BPC - Bin Picking Challenge 25

Zero-Shot 6D Pose Estimation pipeline for the Bin Picking Challenge using Render-and-Compare.

Overview

The Bin Picking Challenge (BPC) presents a notoriously difficult problem in computer vision: identifying and estimating the 6D pose of texture-less, reflective, and entangled objects in a bin.

I built this project to participate in the One-Shot Track of the OpenCV Bin Picking Challenge. The goal was to determine if I could robustly achieve zero-shot pose estimation without specific model tuning, relying instead on existing foundational models.

Methodology

The approach leverages a multi-stage pipeline that combines foundational vision models with robust 3D rendering for pose refinement.

Figure 1: High-level overview of the Zero-Shot 6D Pose Estimation Pipeline.

1. Instance Segmentation

Segment Anything Model 2 (SAM2) and FastSAM are utilized to generate high-quality instance masks from the RGB/monochrome input. This ensures that even entangled or partially occluded objects are cleanly isolated proposals.

2. Zero-Shot Matching (DINOv2 / CLIP)

Instead of training a custom detector, segmented proposals are matched against a database of 3D object models rendered in multiple angles and lighting conditions using DINOv2 and CLIP embeddings. This allows the system to identify objects based on semantic similarity rather than just visual pattern matching.

3. Pose Optimization (Render-and-Compare)

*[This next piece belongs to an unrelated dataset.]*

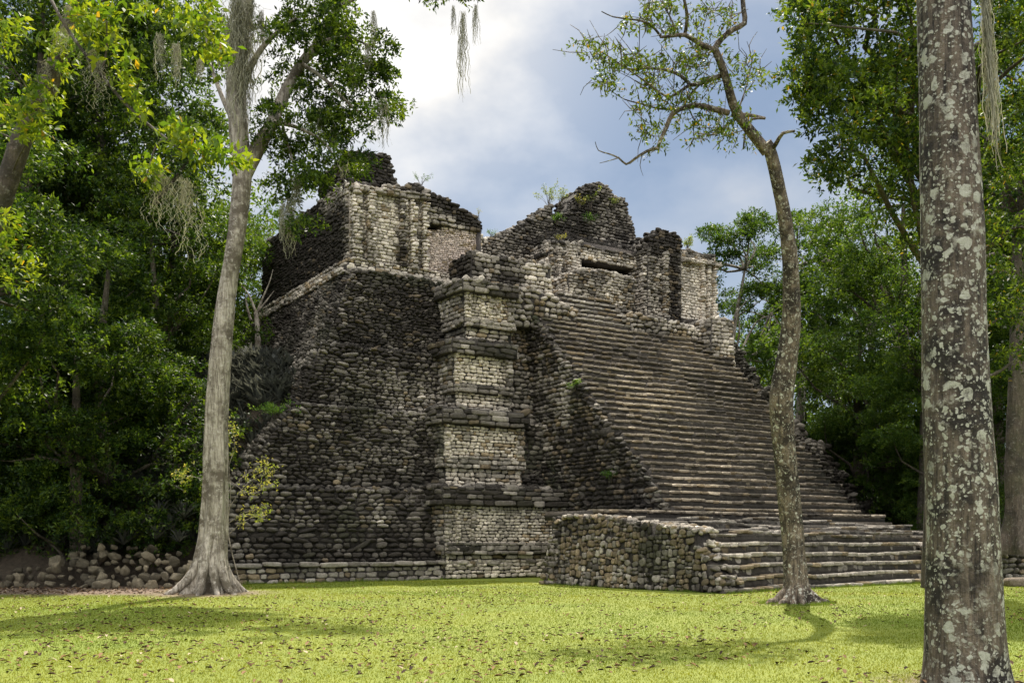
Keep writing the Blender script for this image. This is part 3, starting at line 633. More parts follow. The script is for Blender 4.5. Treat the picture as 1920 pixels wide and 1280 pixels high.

Once an object is identified and roughly positioned via the depth map, its 6D pose is refined using a Render-and-Compare loop:

  • Engine: PyTorch3D is used to render the 3D model at the estimated pose in all views.
  • Optimization: A weighted combination of mask loss (IoU) and texture loss is minimized. To handle clutter, batch optimization of individual or all objects simultaneously is supported.
  • Pruning: Class-wise 3D Non-Maximum Suppression (3D-NMS) is applied every N steps to de-duplicate instances, as initial matching spawns multiple hypotheses per object from different camera views.

Visuals

Visuals

Pipeline Progression

ZSD Matching (Scene 1)
Pose Optimization (Scene 1)
ZSD Matching (Scene 4)
Pose Optimization (Scene 4)

Automated Template Rendering

To enable Zero-Shot matching, a database of active object templates is rendered and cached during inference. These templates cover various viewpoints and are used to generate the embedding database.

Findings

  • Image Space Noise: Converging in image space reconstruction was often too noisy to be reliable.
  • Asset Variance: Some assets converged significantly better than others, likely due to distinct geometric features or texture that aided the optimizer.

Conclusion

  • Unfortunately, I wasn’t able to dedicate more than three weekends to this project and had to drop it at the current state.
  • Possibly, optimizing the pose in an encoded latent space rather than raw image might have done better, but hindsights 20/20.
  • Overall, it was a fun distraction and a valuable experiment in zero-shot 6D pose estimation.